Friday, February 18, 2005

 

Oedipus at Colonus

Apollodorus, Library 3.5.8-9 (tr. James G. Frazer):
Oedipus both succeeded to the kingdom [Thebes] and unwittingly married his mother [Jocasta], and begat sons by her, Polynices and Eteocles, and daughters, Ismene and Antigone .... When the secret afterwards came to light, Jocasta hanged herself in a noose, and Oedipus was driven from Thebes, after he had put out his eyes and cursed his sons, who saw him cast out of the city without lifting a hand to help him. And having come with Antigone to Colonus in Attica, where is the precinct of the Eumenides, he sat down there as a suppliant, was kindly received by Theseus, and died not long afterwards.
Henry Alford (1810–1871) wrote a sonnet about Oedipus at Colonus:
Colonos! can it be that thou hast still
Thy laurel and thine olives and thy vine?
Do thy close-feather'd nightingales yet trill
Their warbles of thick-sobbing song divine?
Does the gold sheen of the crocus o'er thee shine
And dew-fed clusters of the daffodil,
And round thy flowery knots Cephisus twine,
Aye oozing up with many a bubbling rill?
Oh, might I stand beside thy leafy knoll,
In sight of the far-off city-towers, and see
The faithful-hearted pure Antigone
Toward the dread precinct, leading sad and slow
That awful temple of a kingly soul,
Lifted to heaven by unexampled woe!
Sophocles was a native of the deme Colonus, and in a chorus of his play Oedipus at Colonus, he described the place with obvious affection. Many of the details in Alford's poem (olive trees, nightingale, crocus, river Cephisus, etc.) come from this chorus (lines 668-706, tr. Richard C. Jebb):
Stranger, in this land of goodly steeds thou hast come to earth's fairest home, even to our white Colonus; where the nightingale, constant guest, trills her clear note in the covert of green glades, dwelling amid the wine-dark ivy and the god's inviolate bowers, rich in berries and fruit, unvisited by sun, unvexed by wind of any storm; where the reveller Dionysus ever walks the ground, companion of the nymphs that nursed him.

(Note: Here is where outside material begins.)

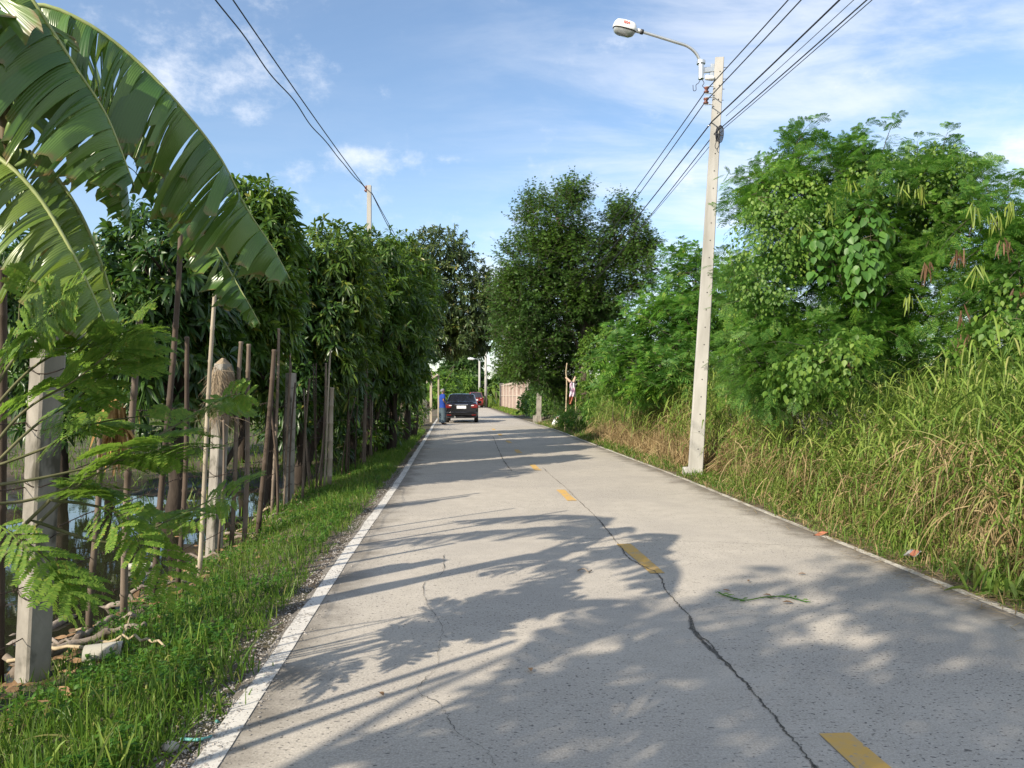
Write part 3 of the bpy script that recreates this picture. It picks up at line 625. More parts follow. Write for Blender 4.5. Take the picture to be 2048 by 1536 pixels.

And, fed of heavenly dew, the narcissus blooms morn by morn with fair clusters, crown of the Great Goddesses from of yore; and the crocus blooms with golden beam. Nor fail the sleepless founts whence the waters of Cephisus wander, but each day with stainless tide he moveth over the plains of the land's swelling bosom, for the giving of quick increase; nor hath the Muses' quire abhorred this place, nor Aphrodite of the golden rein.

And a thing there is such as I know not by fame on Asian ground, or as ever born in the great Dorian isle of Pelops, -- a growth unconquered, self-renewing, a terror to the spears of the foemen, a growth which mightily flourishes in this land, -- the grey-leafed olive, nurturer of children. Youth shall not mar it by the ravage of his hand, nor any who dwells with old age; for the sleepless eye of the Morian Zeus beholds it, and the grey-eyed Athena.